The result was "IFF Mark I", which was the first IFF "transponder". On receiving a radar pulse in the proper wavelength range, it would transmit a response pulse that rose in amplitude, allowing a radar operator to identify it as belonging to a "friend". IFF Mark I went into operation in late 1939, with a thousand sets built. It was triggered by CH radar transmissions.
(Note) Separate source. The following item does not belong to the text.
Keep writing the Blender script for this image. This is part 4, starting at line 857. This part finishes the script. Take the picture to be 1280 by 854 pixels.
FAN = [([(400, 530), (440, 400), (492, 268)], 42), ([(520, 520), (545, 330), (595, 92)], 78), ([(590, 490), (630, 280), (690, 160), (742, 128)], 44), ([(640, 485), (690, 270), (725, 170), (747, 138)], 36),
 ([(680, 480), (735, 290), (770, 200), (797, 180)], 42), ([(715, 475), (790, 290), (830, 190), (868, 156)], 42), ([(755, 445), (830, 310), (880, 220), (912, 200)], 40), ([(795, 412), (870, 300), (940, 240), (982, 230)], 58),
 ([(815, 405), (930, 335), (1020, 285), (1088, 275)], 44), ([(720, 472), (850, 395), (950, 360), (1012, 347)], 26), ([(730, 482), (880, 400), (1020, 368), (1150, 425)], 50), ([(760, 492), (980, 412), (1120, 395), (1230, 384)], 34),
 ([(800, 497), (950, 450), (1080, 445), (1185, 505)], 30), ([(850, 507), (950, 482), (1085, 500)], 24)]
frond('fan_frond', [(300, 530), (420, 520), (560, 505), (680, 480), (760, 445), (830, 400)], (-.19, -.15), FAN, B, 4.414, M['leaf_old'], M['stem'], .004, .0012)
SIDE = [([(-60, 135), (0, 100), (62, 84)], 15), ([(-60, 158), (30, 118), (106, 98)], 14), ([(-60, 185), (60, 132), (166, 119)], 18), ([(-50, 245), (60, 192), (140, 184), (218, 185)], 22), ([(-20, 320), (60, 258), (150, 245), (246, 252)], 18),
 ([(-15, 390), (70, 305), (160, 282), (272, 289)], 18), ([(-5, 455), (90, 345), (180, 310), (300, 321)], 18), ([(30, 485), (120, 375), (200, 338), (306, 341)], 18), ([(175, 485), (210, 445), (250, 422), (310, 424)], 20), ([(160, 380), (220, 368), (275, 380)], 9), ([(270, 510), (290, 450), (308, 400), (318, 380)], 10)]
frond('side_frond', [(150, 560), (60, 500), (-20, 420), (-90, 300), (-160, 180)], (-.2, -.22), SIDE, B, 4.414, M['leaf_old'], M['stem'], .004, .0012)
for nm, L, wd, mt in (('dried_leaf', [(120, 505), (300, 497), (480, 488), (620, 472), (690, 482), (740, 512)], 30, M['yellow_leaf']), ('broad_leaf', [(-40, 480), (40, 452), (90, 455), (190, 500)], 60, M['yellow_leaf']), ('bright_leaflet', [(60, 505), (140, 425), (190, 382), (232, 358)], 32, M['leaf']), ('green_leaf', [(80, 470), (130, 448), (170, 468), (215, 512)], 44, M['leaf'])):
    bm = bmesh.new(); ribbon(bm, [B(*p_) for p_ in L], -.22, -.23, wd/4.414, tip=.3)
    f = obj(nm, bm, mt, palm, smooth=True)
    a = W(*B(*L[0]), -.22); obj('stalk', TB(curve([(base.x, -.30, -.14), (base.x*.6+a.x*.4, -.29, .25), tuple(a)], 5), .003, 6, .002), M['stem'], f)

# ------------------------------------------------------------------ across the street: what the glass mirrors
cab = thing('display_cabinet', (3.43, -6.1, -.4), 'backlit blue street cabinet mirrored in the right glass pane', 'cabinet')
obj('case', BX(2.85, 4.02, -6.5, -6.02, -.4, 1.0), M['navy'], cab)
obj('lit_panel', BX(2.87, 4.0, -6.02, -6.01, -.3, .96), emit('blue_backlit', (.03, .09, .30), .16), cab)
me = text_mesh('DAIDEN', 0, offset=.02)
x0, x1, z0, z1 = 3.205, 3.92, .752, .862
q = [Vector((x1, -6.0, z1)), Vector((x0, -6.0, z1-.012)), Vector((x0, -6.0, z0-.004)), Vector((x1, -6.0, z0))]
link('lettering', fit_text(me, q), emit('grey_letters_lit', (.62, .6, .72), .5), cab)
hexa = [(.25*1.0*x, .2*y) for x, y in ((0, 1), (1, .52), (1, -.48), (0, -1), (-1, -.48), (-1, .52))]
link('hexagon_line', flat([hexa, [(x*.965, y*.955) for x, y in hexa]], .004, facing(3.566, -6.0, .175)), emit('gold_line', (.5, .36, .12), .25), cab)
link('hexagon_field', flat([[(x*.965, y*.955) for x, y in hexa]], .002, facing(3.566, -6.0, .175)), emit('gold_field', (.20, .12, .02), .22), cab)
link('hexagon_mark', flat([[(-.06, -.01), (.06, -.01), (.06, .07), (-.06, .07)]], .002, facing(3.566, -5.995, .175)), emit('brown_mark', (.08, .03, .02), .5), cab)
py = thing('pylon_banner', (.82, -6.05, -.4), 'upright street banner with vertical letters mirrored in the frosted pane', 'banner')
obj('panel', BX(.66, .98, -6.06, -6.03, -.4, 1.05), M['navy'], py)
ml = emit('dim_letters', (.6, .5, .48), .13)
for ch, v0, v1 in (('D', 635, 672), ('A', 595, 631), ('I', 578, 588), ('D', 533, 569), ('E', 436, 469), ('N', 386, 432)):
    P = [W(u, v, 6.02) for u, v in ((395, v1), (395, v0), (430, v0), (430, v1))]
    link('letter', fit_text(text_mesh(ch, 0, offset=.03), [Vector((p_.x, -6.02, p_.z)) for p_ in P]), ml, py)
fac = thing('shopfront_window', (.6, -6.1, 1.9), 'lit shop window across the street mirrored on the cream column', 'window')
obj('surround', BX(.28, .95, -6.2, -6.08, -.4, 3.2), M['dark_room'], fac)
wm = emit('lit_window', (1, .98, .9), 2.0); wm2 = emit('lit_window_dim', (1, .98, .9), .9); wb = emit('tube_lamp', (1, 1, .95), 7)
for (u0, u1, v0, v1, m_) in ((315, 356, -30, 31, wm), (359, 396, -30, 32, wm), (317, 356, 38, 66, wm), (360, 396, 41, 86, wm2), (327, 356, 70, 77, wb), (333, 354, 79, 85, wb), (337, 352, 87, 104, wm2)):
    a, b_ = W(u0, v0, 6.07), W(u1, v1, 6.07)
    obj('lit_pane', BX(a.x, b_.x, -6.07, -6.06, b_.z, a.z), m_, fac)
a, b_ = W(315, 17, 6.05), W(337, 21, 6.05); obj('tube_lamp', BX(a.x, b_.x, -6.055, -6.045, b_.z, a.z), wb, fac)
It was, however, difficult to use, since aircrew had to adjust it in flight to get it respond properly, and it didn't respond properly about half the time.
It was quickly followed by "IFF Mark II", which had been development even before the introduction of Mark I. Mark II could respond not only to Chain Home signals, but also to 7 meter (42.9 MHz) signals from the MRU, the 1.5 meter (200 MHz) signals of Chain Home Low and Navy sets, and the 3.5 meter (86.7 MHz) signals of Army sets. Unfortunately, though it worked better than IFF Mark I, Mark II was overly complicated and still required inflight adjustments. IFF was a sticky problem and getting to work right was going to take some effort.
Incidentally, the British designation "IFF" has stuck to the technology to this day, probably because it was hard to think of any more sensible name to call it. This partly compensates for the triumph of Yank terms like "radar" and "sonar" over the British terms "RDF" and "ASDIC".